Re: [PATCH] mm/userfaultfd: fix memory corruption due to writeprotect

From: Nadav Amit
Date: Tue Jan 12 2021 - 14:16:46 EST


> On Jan 12, 2021, at 11:02 AM, Laurent Dufour <ldufour@xxxxxxxxxxxxxxxxxx> wrote:
>
> Le 12/01/2021 à 17:57, Peter Zijlstra a écrit :
>> On Tue, Jan 12, 2021 at 04:47:17PM +0100, Laurent Dufour wrote:
>>> Le 12/01/2021 à 12:43, Vinayak Menon a écrit :
>>>> Possibility of race against other PTE modifiers
>>>>
>>>> 1) Fork - We have seen a case of SPF racing with fork marking PTEs RO and that
>>>> is described and fixed here https://lore.kernel.org/patchwork/patch/1062672/
>> Right, that's exactly the kind of thing I was worried about.
>>>> 2) mprotect - change_protection in mprotect which does the deferred flush is
>>>> marked under vm_write_begin/vm_write_end, thus SPF bails out on faults
>>>> on those VMAs.
>> Sure, mprotect also changes vm_flags, so it really needs that anyway.
>>>> 3) userfaultfd - mwriteprotect_range is not protected unlike in (2) above.
>>>> But SPF does not take UFFD faults.
>>>> 4) hugetlb - hugetlb_change_protection - called from mprotect and covered by
>>>> (2) above.
>>>> 5) Concurrent faults - SPF does not handle all faults. Only anon page faults.
>> What happened to shared/file-backed stuff? ISTR I had that working.
>
> File-backed mappings are not processed in a speculative way, there were options to manage some of them depending on the underlying file system but that's still not done.
>
> Shared anonymous mapping, are also not yet handled in a speculative way (vm_ops is not null).
>
>>>> Of which do_anonymous_page and do_swap_page are NONE/NON-PRESENT->PRESENT
>>>> transitions without tlb flush. And I hope do_wp_page with RO->RW is fine as well.
>> The tricky one is demotion, specifically write to non-write.
>>>> I could not see a case where speculative path cannot see a PTE update done via
>>>> a fault on another CPU.
>> One you didn't mention is the NUMA balancing scanning crud; although I
>> think that's fine, loosing a PTE update there is harmless.
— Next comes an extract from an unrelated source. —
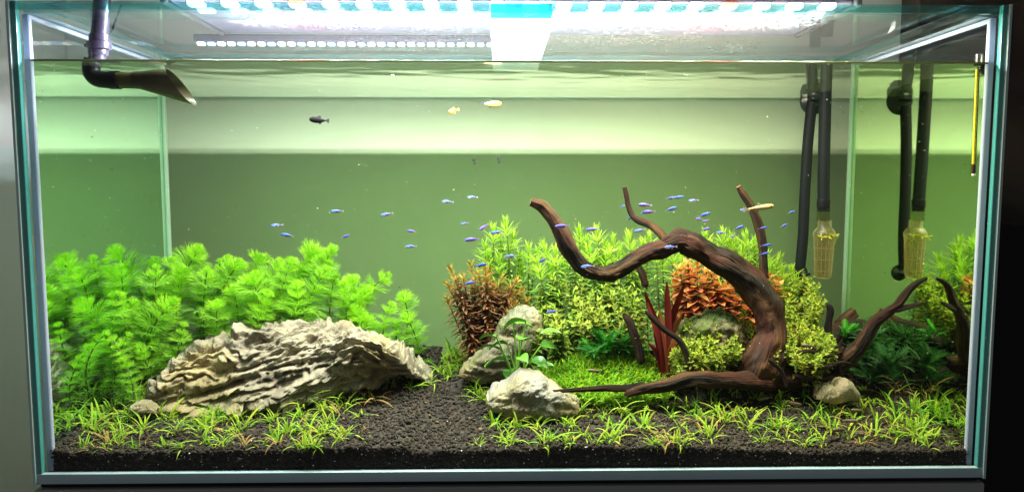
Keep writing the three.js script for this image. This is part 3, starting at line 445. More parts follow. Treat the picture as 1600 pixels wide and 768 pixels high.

But I've not
>> thought overly hard on it.
>
> That's a good point, I need to double check on that side.
>
>>> You explained it fine. Indeed SPF is handling deferred TLB invalidation by
>>> marking the VMA through vm_write_begin/end(), as for the fork case you
>>> mentioned. Once the PTL is held, and the VMA's seqcount is checked, the PTE
>>> values read are valid.
>> That should indeed work, but are we really sure we covered them all?
>> Should we invest in better TLBI APIs to make sure we can't get this
>> wrong?
>
> That may be a good option to identify deferred TLB invalidation but I've no clue on what this API would look like.

I will send an RFC soon for per-table deferred TLB flushes tracking.
The basic idea is to save a generation in the page-struct that tracks
when deferred PTE change took place, and track whenever a TLB flush
completed. In addition, other users - such as mprotect - would use
the tlb_gather interface.

Unfortunately, due to limited space in page-struct this would only
be possible for 64-bit (and my implementation is only for x86-64).

It would still require to do the copying while holding the PTL though.